— Begin —

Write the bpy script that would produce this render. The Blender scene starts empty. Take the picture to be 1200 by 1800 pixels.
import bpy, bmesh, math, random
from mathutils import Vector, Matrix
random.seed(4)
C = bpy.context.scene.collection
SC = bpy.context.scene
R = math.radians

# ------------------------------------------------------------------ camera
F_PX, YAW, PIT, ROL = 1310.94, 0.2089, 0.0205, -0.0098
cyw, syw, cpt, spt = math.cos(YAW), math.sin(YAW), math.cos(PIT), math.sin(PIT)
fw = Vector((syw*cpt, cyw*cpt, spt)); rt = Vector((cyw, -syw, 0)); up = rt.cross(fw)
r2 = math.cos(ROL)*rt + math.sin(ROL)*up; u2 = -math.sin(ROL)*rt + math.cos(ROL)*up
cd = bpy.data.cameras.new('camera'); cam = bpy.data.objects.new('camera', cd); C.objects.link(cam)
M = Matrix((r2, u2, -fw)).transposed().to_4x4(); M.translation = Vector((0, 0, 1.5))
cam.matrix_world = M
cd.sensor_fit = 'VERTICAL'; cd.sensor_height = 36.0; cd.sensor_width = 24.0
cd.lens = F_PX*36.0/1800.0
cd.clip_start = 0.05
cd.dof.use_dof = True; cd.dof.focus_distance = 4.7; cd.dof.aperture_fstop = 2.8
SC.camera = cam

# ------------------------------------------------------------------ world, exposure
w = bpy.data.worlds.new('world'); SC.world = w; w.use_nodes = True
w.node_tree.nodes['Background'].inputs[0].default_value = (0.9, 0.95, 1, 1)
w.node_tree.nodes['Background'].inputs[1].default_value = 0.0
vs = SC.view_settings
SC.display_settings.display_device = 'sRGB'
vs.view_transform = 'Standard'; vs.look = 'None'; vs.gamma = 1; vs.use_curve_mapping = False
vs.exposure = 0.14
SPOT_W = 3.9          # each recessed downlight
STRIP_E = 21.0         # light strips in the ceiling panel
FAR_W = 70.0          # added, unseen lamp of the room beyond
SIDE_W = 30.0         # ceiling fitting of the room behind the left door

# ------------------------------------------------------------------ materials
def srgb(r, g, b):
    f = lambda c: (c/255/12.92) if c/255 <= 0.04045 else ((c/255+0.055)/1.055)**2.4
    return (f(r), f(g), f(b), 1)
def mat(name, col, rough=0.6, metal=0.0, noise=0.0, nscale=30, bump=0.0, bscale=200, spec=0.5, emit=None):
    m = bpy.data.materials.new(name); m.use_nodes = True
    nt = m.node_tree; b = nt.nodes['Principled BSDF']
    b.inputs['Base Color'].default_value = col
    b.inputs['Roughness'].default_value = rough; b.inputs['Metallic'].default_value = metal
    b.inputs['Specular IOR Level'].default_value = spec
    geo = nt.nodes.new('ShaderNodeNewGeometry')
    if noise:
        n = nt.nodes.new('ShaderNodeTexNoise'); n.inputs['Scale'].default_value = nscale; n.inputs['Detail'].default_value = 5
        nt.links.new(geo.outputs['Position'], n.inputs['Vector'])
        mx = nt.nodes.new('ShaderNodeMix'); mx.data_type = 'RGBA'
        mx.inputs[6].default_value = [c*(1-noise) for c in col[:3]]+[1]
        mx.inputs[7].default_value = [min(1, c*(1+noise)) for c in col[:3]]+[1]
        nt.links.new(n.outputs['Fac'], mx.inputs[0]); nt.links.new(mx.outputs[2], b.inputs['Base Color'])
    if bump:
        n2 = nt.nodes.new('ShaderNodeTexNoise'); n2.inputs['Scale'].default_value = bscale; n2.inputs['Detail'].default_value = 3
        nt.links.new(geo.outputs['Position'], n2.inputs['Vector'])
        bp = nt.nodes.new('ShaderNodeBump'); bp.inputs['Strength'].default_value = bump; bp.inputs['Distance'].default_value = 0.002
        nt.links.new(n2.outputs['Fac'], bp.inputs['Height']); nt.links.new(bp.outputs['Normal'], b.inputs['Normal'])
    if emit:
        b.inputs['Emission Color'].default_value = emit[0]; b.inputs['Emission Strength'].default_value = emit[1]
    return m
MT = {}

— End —

◆ WHAT THE TASK REQUIRES
Include the first line, the line containing "SIDE_W = 30.0", and every line between them, copied exactly from the material above; output no other line.

◆ SOLUTION FOR THIS TASK
Write the bpy script that would produce this render. The Blender scene starts empty. Take the picture to be 1200 by 1800 pixels.
import bpy, bmesh, math, random
from mathutils import Vector, Matrix
random.seed(4)
C = bpy.context.scene.collection
SC = bpy.context.scene
R = math.radians

# ------------------------------------------------------------------ camera
F_PX, YAW, PIT, ROL = 1310.94, 0.2089, 0.0205, -0.0098
cyw, syw, cpt, spt = math.cos(YAW), math.sin(YAW), math.cos(PIT), math.sin(PIT)
fw = Vector((syw*cpt, cyw*cpt, spt)); rt = Vector((cyw, -syw, 0)); up = rt.cross(fw)
r2 = math.cos(ROL)*rt + math.sin(ROL)*up; u2 = -math.sin(ROL)*rt + math.cos(ROL)*up
cd = bpy.data.cameras.new('camera'); cam = bpy.data.objects.new('camera', cd); C.objects.link(cam)
M = Matrix((r2, u2, -fw)).transposed().to_4x4(); M.translation = Vector((0, 0, 1.5))
cam.matrix_world = M
cd.sensor_fit = 'VERTICAL'; cd.sensor_height = 36.0; cd.sensor_width = 24.0
cd.lens = F_PX*36.0/1800.0
cd.clip_start = 0.05
cd.dof.use_dof = True; cd.dof.focus_distance = 4.7; cd.dof.aperture_fstop = 2.8
SC.camera = cam

# ------------------------------------------------------------------ world, exposure
w = bpy.data.worlds.new('world'); SC.world = w; w.use_nodes = True
w.node_tree.nodes['Background'].inputs[0].default_value = (0.9, 0.95, 1, 1)
w.node_tree.nodes['Background'].inputs[1].default_value = 0.0
vs = SC.view_settings
SC.display_settings.display_device = 'sRGB'
vs.view_transform = 'Standard'; vs.look = 'None'; vs.gamma = 1; vs.use_curve_mapping = False
vs.exposure = 0.14
SPOT_W = 3.9          # each recessed downlight
STRIP_E = 21.0         # light strips in the ceiling panel
FAR_W = 70.0          # added, unseen lamp of the room beyond
SIDE_W = 30.0         # ceiling fitting of the room behind the left door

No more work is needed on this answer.